Wataghin deixa a FFCL em 1949, mas a tradição criada por ele permanece. Nos anos de 1950 outros professores estrangeiros vêm à USP, entre eles nomes consagrados como Guido Beck e David Bohm. No final dessa década Lattes retorna à USP e recria o grupo de raios cósmicos, agora como parte de uma colaboração com o Japão. Mas a tradição experimental se renova ao longo dos anos, com a criação de novos laboratórios já na Cidade Universitária.
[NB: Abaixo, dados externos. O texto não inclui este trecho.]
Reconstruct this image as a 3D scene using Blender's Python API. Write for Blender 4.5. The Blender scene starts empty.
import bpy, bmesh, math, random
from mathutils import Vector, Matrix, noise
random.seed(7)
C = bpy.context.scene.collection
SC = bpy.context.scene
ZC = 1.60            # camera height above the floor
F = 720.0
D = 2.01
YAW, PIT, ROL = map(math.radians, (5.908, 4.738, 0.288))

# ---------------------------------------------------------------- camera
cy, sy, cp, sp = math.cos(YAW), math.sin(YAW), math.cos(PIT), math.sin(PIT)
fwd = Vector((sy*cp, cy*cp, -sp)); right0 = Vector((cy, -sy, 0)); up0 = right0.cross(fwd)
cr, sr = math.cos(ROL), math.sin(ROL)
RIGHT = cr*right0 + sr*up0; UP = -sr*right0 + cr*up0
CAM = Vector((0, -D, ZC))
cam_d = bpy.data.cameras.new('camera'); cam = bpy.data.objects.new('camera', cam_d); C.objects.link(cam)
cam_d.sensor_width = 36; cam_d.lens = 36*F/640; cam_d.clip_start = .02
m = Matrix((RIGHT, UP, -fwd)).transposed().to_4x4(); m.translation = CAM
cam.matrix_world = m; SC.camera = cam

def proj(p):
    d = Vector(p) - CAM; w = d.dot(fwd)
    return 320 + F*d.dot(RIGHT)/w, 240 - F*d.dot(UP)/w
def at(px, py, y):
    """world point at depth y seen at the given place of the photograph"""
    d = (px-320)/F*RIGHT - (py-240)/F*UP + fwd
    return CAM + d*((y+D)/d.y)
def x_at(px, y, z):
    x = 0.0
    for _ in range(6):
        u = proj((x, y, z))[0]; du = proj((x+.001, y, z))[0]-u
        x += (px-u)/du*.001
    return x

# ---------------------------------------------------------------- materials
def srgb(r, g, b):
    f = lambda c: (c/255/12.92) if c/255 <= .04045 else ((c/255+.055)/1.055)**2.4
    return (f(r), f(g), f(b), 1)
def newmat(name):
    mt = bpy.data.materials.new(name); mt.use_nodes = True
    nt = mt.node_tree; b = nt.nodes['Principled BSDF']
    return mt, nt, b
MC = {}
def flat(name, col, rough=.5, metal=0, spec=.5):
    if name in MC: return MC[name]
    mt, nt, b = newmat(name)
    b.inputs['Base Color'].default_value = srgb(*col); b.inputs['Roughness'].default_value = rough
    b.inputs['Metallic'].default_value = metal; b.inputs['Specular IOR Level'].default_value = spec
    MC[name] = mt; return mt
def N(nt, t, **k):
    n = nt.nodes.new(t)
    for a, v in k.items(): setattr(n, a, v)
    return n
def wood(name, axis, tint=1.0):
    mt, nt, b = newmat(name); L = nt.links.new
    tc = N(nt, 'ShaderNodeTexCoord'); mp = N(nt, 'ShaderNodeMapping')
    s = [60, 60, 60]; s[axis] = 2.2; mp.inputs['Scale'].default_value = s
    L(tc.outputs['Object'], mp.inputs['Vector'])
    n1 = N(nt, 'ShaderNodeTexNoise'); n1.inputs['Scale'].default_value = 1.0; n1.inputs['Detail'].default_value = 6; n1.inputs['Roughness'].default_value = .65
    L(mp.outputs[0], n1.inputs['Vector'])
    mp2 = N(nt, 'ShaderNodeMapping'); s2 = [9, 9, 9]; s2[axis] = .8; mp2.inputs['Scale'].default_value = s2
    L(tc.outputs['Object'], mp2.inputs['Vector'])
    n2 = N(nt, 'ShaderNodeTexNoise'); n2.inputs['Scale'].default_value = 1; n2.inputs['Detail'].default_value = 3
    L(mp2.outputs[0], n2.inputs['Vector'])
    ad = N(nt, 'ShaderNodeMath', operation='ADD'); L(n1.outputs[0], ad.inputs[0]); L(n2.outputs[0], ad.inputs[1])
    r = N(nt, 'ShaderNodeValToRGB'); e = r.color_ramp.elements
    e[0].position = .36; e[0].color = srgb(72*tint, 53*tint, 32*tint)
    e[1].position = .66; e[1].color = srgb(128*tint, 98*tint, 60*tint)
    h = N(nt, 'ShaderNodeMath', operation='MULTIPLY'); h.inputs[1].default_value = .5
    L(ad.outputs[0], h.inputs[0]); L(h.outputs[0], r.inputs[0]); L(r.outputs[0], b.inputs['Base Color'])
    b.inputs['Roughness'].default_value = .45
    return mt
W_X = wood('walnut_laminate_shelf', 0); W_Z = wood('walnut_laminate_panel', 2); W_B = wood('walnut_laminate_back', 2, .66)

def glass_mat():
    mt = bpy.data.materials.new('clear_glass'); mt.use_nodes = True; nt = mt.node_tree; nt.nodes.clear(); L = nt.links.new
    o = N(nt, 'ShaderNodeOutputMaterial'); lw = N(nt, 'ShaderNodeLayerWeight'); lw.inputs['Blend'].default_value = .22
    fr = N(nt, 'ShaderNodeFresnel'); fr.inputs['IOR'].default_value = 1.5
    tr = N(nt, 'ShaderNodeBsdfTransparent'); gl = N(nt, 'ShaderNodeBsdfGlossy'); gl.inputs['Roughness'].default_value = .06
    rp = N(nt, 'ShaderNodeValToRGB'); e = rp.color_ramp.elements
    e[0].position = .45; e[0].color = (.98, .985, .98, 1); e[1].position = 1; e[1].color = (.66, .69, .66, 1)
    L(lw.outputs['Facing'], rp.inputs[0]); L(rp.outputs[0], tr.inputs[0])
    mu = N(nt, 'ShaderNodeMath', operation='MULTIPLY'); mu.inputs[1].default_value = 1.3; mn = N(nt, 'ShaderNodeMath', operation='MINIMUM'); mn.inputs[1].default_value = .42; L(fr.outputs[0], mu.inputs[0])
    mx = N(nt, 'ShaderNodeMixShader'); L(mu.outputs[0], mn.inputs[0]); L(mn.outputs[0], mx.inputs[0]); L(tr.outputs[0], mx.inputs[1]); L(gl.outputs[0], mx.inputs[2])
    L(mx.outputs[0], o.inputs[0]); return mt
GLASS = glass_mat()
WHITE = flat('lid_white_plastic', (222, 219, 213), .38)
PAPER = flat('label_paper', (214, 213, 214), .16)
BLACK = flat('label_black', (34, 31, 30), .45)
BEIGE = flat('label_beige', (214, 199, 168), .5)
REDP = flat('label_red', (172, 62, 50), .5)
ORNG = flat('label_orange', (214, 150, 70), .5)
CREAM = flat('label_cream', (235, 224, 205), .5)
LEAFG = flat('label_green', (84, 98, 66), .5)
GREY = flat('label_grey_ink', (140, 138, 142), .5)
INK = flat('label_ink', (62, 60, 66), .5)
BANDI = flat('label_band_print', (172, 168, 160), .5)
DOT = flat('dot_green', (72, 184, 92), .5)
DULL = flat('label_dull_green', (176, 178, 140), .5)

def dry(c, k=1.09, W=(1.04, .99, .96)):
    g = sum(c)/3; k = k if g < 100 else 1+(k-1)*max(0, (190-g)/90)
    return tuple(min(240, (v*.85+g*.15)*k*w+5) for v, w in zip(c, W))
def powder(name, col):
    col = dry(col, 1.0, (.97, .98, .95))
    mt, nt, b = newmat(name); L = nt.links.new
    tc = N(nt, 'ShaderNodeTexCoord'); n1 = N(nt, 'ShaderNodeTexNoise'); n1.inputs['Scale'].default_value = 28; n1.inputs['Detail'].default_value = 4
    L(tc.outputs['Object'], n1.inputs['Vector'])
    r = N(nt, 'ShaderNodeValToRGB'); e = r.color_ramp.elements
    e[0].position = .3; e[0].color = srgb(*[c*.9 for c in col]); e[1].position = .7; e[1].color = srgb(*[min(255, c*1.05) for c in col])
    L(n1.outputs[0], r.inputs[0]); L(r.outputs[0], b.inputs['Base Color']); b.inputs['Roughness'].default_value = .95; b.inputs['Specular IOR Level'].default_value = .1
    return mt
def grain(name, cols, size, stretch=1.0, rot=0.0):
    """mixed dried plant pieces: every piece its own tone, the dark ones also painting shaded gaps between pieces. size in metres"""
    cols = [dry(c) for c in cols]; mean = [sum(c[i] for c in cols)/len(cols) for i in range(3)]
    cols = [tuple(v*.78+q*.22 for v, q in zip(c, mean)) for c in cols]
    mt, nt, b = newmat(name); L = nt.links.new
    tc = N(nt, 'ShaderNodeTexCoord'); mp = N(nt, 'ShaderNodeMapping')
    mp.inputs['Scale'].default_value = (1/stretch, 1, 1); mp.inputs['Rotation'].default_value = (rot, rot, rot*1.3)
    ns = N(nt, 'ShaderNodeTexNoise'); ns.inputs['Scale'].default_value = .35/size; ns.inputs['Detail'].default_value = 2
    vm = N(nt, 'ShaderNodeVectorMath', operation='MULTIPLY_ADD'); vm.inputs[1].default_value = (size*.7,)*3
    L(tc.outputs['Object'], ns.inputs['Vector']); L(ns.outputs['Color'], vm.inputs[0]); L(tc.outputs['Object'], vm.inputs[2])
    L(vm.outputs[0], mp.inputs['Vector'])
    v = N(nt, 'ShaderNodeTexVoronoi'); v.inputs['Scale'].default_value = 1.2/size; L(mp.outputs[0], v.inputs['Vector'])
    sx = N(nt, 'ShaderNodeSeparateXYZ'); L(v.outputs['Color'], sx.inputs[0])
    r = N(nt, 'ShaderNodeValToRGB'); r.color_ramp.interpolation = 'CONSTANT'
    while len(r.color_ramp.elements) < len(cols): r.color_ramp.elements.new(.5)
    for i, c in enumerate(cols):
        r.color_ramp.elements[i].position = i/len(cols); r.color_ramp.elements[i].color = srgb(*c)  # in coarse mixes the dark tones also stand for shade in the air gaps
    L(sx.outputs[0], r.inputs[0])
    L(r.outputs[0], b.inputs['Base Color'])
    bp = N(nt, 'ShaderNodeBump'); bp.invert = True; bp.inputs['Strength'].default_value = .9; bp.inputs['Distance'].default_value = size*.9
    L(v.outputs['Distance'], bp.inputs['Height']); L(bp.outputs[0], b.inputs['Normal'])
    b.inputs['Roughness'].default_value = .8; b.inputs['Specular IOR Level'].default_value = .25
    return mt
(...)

Destaque à construção do Acelerador Eletrostático Van de Graaff; um acelerador de partículas construído inteiramente no Brasil, com a liderança de Oscar Sala. Um projeto como esse em uma época em que no Brasil a indústria ainda era incipiente é algo digno de nota. 
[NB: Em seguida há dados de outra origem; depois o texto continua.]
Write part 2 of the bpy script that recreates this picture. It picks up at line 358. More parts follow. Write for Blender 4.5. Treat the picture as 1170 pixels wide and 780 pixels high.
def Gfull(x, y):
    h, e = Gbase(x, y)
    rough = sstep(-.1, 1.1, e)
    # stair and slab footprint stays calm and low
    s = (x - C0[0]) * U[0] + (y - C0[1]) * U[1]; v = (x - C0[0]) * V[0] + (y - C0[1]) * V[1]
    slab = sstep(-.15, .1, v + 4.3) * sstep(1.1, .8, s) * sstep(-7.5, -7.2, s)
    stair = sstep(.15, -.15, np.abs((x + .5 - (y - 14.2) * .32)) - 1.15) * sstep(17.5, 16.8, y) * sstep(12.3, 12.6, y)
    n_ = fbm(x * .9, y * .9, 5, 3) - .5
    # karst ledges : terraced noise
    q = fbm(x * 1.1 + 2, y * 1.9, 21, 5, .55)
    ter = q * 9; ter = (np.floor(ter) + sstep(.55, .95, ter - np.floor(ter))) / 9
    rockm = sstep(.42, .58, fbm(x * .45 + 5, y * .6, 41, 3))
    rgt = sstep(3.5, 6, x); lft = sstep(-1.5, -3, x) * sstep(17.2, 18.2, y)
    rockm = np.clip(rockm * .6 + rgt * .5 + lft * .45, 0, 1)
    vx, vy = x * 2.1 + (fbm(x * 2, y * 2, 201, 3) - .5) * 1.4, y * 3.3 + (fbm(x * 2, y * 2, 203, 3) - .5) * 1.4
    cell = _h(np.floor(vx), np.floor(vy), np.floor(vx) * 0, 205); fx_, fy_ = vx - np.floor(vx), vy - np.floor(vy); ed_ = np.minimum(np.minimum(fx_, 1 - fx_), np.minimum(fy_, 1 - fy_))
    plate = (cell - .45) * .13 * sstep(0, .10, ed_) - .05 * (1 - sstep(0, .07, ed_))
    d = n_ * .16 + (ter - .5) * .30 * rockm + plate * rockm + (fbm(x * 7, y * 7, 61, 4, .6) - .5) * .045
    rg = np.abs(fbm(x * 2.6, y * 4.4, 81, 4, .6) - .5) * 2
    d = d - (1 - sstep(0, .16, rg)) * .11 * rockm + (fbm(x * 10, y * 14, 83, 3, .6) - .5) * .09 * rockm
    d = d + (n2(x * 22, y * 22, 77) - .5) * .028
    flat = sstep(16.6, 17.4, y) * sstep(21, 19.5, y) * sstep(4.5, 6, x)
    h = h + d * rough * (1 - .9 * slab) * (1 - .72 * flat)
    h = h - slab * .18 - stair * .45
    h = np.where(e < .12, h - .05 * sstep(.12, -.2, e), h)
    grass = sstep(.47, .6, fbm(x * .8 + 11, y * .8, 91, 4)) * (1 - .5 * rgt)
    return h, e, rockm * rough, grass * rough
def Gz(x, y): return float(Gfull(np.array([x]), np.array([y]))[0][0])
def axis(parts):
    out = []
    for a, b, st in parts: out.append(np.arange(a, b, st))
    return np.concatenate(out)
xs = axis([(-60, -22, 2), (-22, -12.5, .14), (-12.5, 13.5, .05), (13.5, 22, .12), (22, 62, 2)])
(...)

Com a reforma Universitária a FFCL se desmembra e são criados institutos específicos. Em 1970 começa a funcionar o Instituto de Física, inicialmente com três departamentos; Física Nuclear, Física Experimental e Física dos Materiais e Mecânica. Nos anos seguintes novos departamentos são criados: Física-Matemática, Física Geral e Física Aplicada. O resultado líquido é que hoje temos um instituto com grande diversidade em áreas de pesquisa, cobrindo todas as principais subáreas da Física. A vocação internacional criada por Wataghin se mantém, o que é facilmente verificável pela produção científica do IFUSP.

Contudo, hoje a ciência brasileira enfrenta novos desafios. O crédito – nos diferentes sentidos da palavra – dado à ciência não é mais o mesmo. Cada vez mais a prática da ciência “desinteressada” é questionada, o que exige novas respostas à sociedade. Mas não são apenas questões sociais que merecem atenção, há questões epistemológicas que também se impõem. A separação entre o que seria ciência básica e aplicada se tornou menos definido, o que exige com que a Física precise rever sua auto-imagem. Também vivemos um momento de Big Science, em que projetos de ponta são resultados de empreendimentos com centenas de pessoas. 

O Simpósio “90 anos de Física na USP: Revisitando o Passado e Pensando o Futuro” busca unir celebração e reflexão sobre o futuro da ciência brasileira. Sua programação coloca em debate a atuação do IFUSP nos três pilares da Universidade: Pesquisa, Ensino e Extensão.